Kitchen Island (finally progress)

Mortise in one of the table legs... four mortises per leg for a total of 16 finished

I do kind of feel a bit silly bragging about progress on one of my woodworking projects right after a post about a house project that will keep me from the workshop for a week or so. But I’ve never really worried too much about looking silly. Or feeling silly.

I was able to get time in the workshop over the holiday break. I had parts for the kitchen island milled sitting in the workshop for a couple of months, so it seemed time to finally start working on that project. At least before I started another project (yeah, okay, Will’s room got me there).

The island will be a pretty simple. Four legs. Four aprons. And four stretchers near the bottom supporting a shelf. That means there will be four joints on each leg, each requiring a mortise.

I marked out each mortise with a marking gauge, and drilling out the waste on the drill press.  The mortises were cleaned out using a chisel.  Each mortise didn’t take too long to make once I got in the swing of things.  I could finish one of the smaller ones in about 7 minutes, and one of the larger ones in less than 15 minutes.  I’m sure that will get faster as I do more of them.

I have a couple of lessons learned:

1. If the stock has been sitting around a while, re-mill each piece to ensure it didn’t change shape over time.

2. Cut all the mortises first.
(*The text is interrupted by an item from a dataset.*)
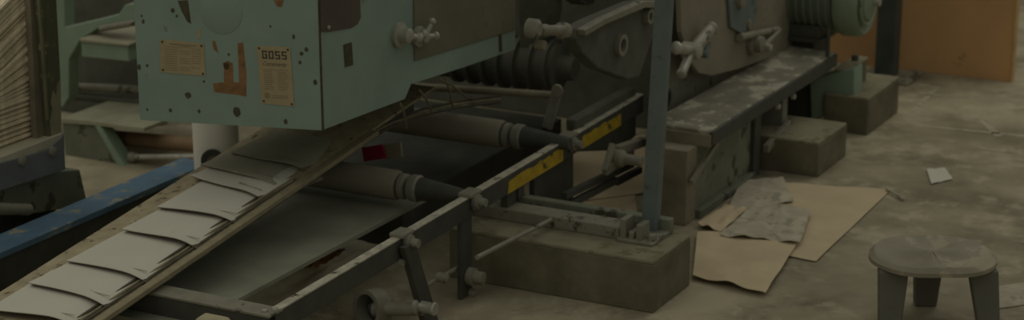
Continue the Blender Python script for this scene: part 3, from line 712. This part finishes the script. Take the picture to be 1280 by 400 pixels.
# ------------------------------------------------------------------ background press unit (left)
bg = thing('press_unit', U(120, 215, 5.9), 'second pale green press unit out of focus behind the stacked papers', 'printing press')
UB = 6.0
MB().prism([U(x, y, UB) for x, y in ((66, -20), (80, -20), (81, 34), (112, 27), (148, 18), (156, 6), (180, 2), (180, 26), (150, 30), (126, 33), (100, 50), (92, 64), (86, 74), (86, 122), (78, 134), (64, 134))], A*.06).build('end_frame', GREEN2, bg, bevel=.004)
MB().prism([U(x, y, UB+.35) for x, y in ((60, -40), (200, -40), (200, 215), (60, 215))], A*.05).build('inner_casting', BLACKER, bg, bevel=.004)
bxx = MB(); q = [U(x, y, UB-.05) for x, y in ((101, 50), (160, 57), (161, 77), (102, 71))]
bxx.prism(q, A*.28); bxx.build('ink_tray', GREEN2, bg, bevel=.004)
bxx = MB(); q = [U(x, y, UB-.06) for x, y in ((99, 48), (161, 55), (161, 58), (100, 52))]; bxx.prism(q, A*.30); bxx.build('tray_lid', mat('pale_lid', (168, 162, 136), .7, var=.1), bg, bevel=.002)
MB().cyl(U(126, 36, UB-.01), U(170, 28, UB-.01), .012).build('tray_roller', GREYIRON, bg, smooth=True)
US = 5.85
bxx = MB(); q = [U(x, y, US) for x, y in ((74, 148), (120, 152), (180, 160), (180, 165), (120, 157), (76, 154))]; bxx.prism(q, A*.30); bxx.build('shelf', mat('pale_shelf', (160, 158, 130), .8, var=.15, scale=14), bg, bevel=.002)
MB().prism([U(x, y, US+.01) for x, y in ((78, 153), (120, 157), (152, 212), (132, 212), (82, 198))], A*.05).build('shelf_bracket', DKGREEN, bg, bevel=.003)
MB().prism([U(x, y, US) for x, y in ((118, 157), (125, 157), (158, 211), (150, 213))], A*.06).build('bracket_rib', GREEN2, bg, bevel=.003)
MB().cyl(U(142, 172, US+.12), U(250, 182, US+.12), .028).build('roller', mat('brown_roller', (128, 104, 76), .6), bg, smooth=True)
MB().cyl(U(166, 196, US+.04), U(250, 203, US+.04)+UP*.02, .011).build('rod', STEEL, bg, smooth=True)
MB().lathe(U(163, 196, US+.04), B, [(0, .02), (.02, .02), (.03, .012)], n=16).build('rod_collar', GREYIRON, bg, smooth=True)
MB().prism([U(x, y, US+.2) for x, y in ((140, 196), (260, 200), (260, 250), (140, 250))], A*.05).build('lower_casting', BLACKER, bg, bevel=.003)
for x0, y0, x1, y1, m in ((88, 108, 180, 112, GREYIRON), (90, 120, 180, 128, BLACKER)):
    MB().cyl(U(x0, y0, UB+.15), U(x1, y1, UB+.15), .016).build('rod', m, bg, smooth=True)

# ------------------------------------------------------------------ floor litter
def wav(amp, s, k):
    return lambda a, b: Vector((0, 0, amp*(.6+noise.noise(Vector((a*s, b*s, k))))))
def sheet(px, name, m, label, cat, z=.006, amp=.004, s=3, n=16, k=0, th=.002):
    return tag(MB().patch([Z(*p, z) for p in px], n, wav(amp, s, k), th).build(name, m, smooth=True), label, cat)
sheet([(978, 229), (1114, 237), (1020, 327), (882, 300)], 'kraft_sheet', KRAFT, 'large flat kraft paper sheet on the floor with its corner pointing right', 'kraft paper', z=.004, amp=.004)
sheet([(872, 292), (1000, 300), (957, 368), (866, 346)], 'kraft_sheet', KRAFT, 'folded piece of brown kraft paper ending in a point nearest the plinth corner', 'kraft paper', z=.012, amp=.012, k=3)
sheet([(926, 228), (978, 222), (992, 252), (905, 272)], 'newsprint_sheet', CRUMPLE, 'flat newsprint sheet tucked beside the footboard leg', 'newspaper', z=.012, amp=.008, k=5)
sheet([(948, 252), (1014, 266), (1000, 306), (900, 296)], 'newsprint_sheet', CRUMPLE, 'crumpled grey newsprint sheet lying on the kraft paper', 'newspaper', z=.018, amp=.016, s=5, k=8)
sheet([(872, 280), (905, 258), (935, 262), (900, 292)], 'kraft_scrap', KRAFT, 'small torn kraft scrap against the footboard skirt', 'kraft paper', z=.015, amp=.012, k=2)
sheet([(1158, 212), (1181, 210), (1191, 224), (1164, 230)], 'paper_scrap', PAPER, 'small white scrap of paper alone on the open floor', 'paper scrap', z=.004, amp=.004, n=6)
tag(MB().tube([Z(1108, 236, .012), Z(1118, 242, .01), Z(1130, 249, .008)], .005).build('paper_strip', CRUMPLE, smooth=True), 'short pale strip by the right corner of the kraft sheet', 'paper scrap')
sheet([(600, 262), (790, 222), (800, 285), (620, 300)], 'kraft_sheet', KRAFT, 'kraft paper on the floor seen beneath the yellow banded rail', 'kraft paper', z=.003, amp=.002, k=9)
sheet([(640, 212), (806, 168), (812, 240), (650, 262)], 'kraft_sheet', KRAFT, 'kraft paper spread under the press behind the plinth', 'kraft paper', z=.006, amp=.002, k=11)
lint = MB().patch([Z(296, 372, .03), Z(436, 300, .03), Z(510, 296, .02), Z(352, 396, .02)], 22, lambda a, b: Vector((0, 0, .035*max(0, noise.noise(Vector((a*5, b*5, 1)))+.3)*math.sin(a*3.1)*math.sin(b*3.1))), .01).build('lint_heap', DUST, smooth=True)
tag(lint, 'pale heap of paper dust on the floor inside the conveyor frame', 'paper dust', kind='stuff')
tag(MB().use(RUST).patch([Z(375, 338, .075), Z(412, 314, .075), Z(432, 316, .07), Z(398, 338, .07)], 10, wav(.02, 5, 4), .004).build('rusty_rag', RUST, smooth=True), 'rust brown rag on the pale dust behind the near rail', 'rag')
sheet([(1215, 362), (1290, 352), (1300, 378), (1232, 388)], 'paper_scrap', CRUMPLE, 'pale flattened scrap on the floor right of the stool', 'paper scrap', z=.003, amp=.002, n=6)

# ------------------------------------------------------------------ stool
st = thing('low_stool', Vector((1.173, 5.78, 0)), 'low grey three legged stool with a dished lobed seat', 'stool')
cx, cy, sz = 1.237, 5.79, .208; R0 = .186
bm = MB(); b = bm.bm; nr, na = 12, 72; rows = []
def seat_z(t, f):
    lobes = math.cos(3*(t+math.pi/2))       # crease towards the front, lobes beside it
    return -.030*math.sin(min(1, f)*math.pi)*(.55-.45*lobes)-.004*math.exp(-((t-1.5*math.pi)/.05)**2)*(f<.93) - .016*max(0, f-.93)/.07
for side in (0, 1):
    grid = []
    for i in range(nr+1):
        f = i/nr; row = []
        for j in range(na):
            t = 2*math.pi*j/na
            rr = R0*f*(1-.085*max(0, math.cos((t+math.pi/2)))**14 - .012*math.cos(3*(t+math.pi/2)))
            zz = sz+seat_z(t, f)-side*(.02 if f < .93 else .012)
            row.append(b.verts.new((cx+rr*math.cos(t), cy+rr*math.sin(t)*.96, zz)))
        grid.append(row)
    for i in range(nr):
        for j in range(na):
            f = [grid[i][j], grid[i][(j+1) % na], grid[i+1][(j+1) % na], grid[i+1][j]]
            bm.face(f if side == 0 else f[::-1])
    rows.append(grid[nr])
for j in range(na): bm.face([rows[0][j], rows[0][(j+1) % na], rows[1][(j+1) % na], rows[1][j]])
bmesh.ops.remove_doubles(b, verts=b.verts, dist=.0001)
bm.build('seat', STOOLM, st, smooth=True)
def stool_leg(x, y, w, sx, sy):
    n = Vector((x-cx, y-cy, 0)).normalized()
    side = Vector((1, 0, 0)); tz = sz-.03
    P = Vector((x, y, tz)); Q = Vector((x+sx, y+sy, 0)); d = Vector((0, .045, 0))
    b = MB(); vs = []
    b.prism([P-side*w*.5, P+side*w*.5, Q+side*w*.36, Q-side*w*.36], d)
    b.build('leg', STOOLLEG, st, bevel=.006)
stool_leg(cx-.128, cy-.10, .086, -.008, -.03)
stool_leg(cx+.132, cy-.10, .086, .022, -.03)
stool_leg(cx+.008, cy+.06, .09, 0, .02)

# ------------------------------------------------------------------ stray straw coloured strips hanging under the housing
for i, (p, q_) in enumerate((((524, 112), (541, 142)), ((556, 96), (566, 134)), ((548, 98), (582, 121)), ((500, 128), (508, 160)))):
    tag(MB().tube([V(*p, -3.1), V((p[0]+q_[0])/2+1, (p[1]+q_[1])/2-2, -3.09), V(*q_, -3.1)], .0035).build('paper_shred', STRAW, smooth=True),
        ['thin tan shred hanging left of the pair below the green housing', 'upright tan shred hanging below the long green sill', 'tan shred slanting down to the right below the green sill', 'tan shred at the stepped lower corner of the green housing'][i], 'paper shred', 'tan shreds hanging under the housing')

# ------------------------------------------------------------------ light
W = bpy.data.worlds.new('World'); S.world = W; W.use_nodes = True
bgn = W.node_tree.nodes['Background']; bgn.inputs[1].default_value = .45
wt = W.node_tree; tcw = wt.nodes.new('ShaderNodeTexCoord'); sxw = wt.nodes.new('ShaderNodeSeparateXYZ'); rpw = wt.nodes.new('ShaderNodeValToRGB')
wt.links.new(tcw.outputs['Generated'], sxw.inputs[0]); wt.links.new(sxw.outputs['Z'], rpw.inputs[0]); wt.links.new(rpw.outputs[0], bgn.inputs[0])
rpw.color_ramp.elements[0].position = 0; rpw.color_ramp.elements[0].color = (.46, .465, .44, 1); rpw.color_ramp.elements[1].position = .8; rpw.color_ramp.elements[1].color = (1.0, 1.0, .94, 1)
def area(loc, rot, sx, sy, e, col=(1, .97, .88)):
    l = bpy.data.lights.new('unseen_overhead_light', 'AREA'); l.shape = 'RECTANGLE'; l.size = sx; l.size_y = sy; l.energy = e; l.color = col
    o = bpy.data.objects.new('unseen_overhead_light', l); COL.objects.link(o); o.location = loc; o.rotation_euler = rot; return o
area((2.6, 9.0, 3.6), (math.radians(-15), 0, 0), 3.5, 1.0, 35)
area((-3.2, 7.4, 3.4), (math.radians(-5), math.radians(-20), 0), 2.5, 1.5, 18)
area((-2.6, 4.2, 3.4), (math.radians(15), math.radians(-20), 0), 2.5, 1.5, 16)  # unseen lamp added to brighten the housing front and the drum
for o in bpy.data.objects:
    if 'w' in o.keys(): del o['w']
Sketch out all the locations of the mortises with a pencil before marking with the gauge. I wound up starting to drill out a mortise in the wrong spot.

3. Regarding #2, patching a mortise in the wrong spot takes some skill to get so it isn’t obvious. Skill that I don’t have. So, it is sometimes better to be lucky than good (okay, probably not in this case), but at least I was lucky and the patch is in an area that shouldn’t be obvious.

4. I don’t really like my marking gauge. I think that a better marking gauge is in the future. The marking gauge I have is difficult to set up for a specific mortise thickness (at a given distance from a face of the panel.  I think a better method is to use a single marking gauge (vice a double one) and a spacer block to get the correct mortise (and tenon) thickness.

5. Do the mortises first. I don’t know what I was thinking cutting a couple of the tenons before I finished the mortises. Must be the ADHD. This is what you get if you do that:

 

Haunched mortise and tenon with the haunch socket being too deep for the haunch. Luckily the haunch won't be visible - it will be covered by the table top

 

I could definitely spend more time marking out the joinery before cutting it. I have Robert Wearing’s book, “The Essential Woodworker.” He gives what looks like a pretty good method for marking out the joinery – I think I’ll do some review before my next project.